Self‐Powered and Self‐Recoverable Multimodal Force Sensors Based on Trap State and Interfacial Electron Transfer

Abstract Multi‐dimensional force sensing that combines intensity, location, area and the like could gather a wealth of information from mechanical stimuli. Developing materials with force‐induced optical and electrical dual responses would provide unique opportunities to multi‐dimensional force sensing, with electrical signals quantifying the force amplitude and the luminescence output providing spatial distribution of force. However, the reliance on external power supply and high‐energy excitation source brings significant challenges to the applicability of multi‐dimensional force sensors. Here we reported the mechanical energy‐driven and sunlight‐activated materials with force‐induced dual responses, and investigated the underlying mechanisms of self‐sustainable force sensing. Theoretical analysis and experimental data unraveled that trap‐controlled luminescence and interfacial electron transfer play a major role in force‐induced optical and electrical output.

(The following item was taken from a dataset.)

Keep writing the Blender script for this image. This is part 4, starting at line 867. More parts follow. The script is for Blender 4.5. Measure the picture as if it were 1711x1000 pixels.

These materials were manufactured into pressure sensor with renewable dual‐mode output for quantifying and visualization of pressures by electrical and optical output, respectively, without power supply and high‐energy irradiation. The quantification of tactile sensation and stimuli localization of mice highlighted the multi‐dimensional sensing ability of the sensor. Overall, this self‐powered pressure sensor with multimodal output provides more modalities of force sensing, poised to change the way that intelligent devices sense with the world.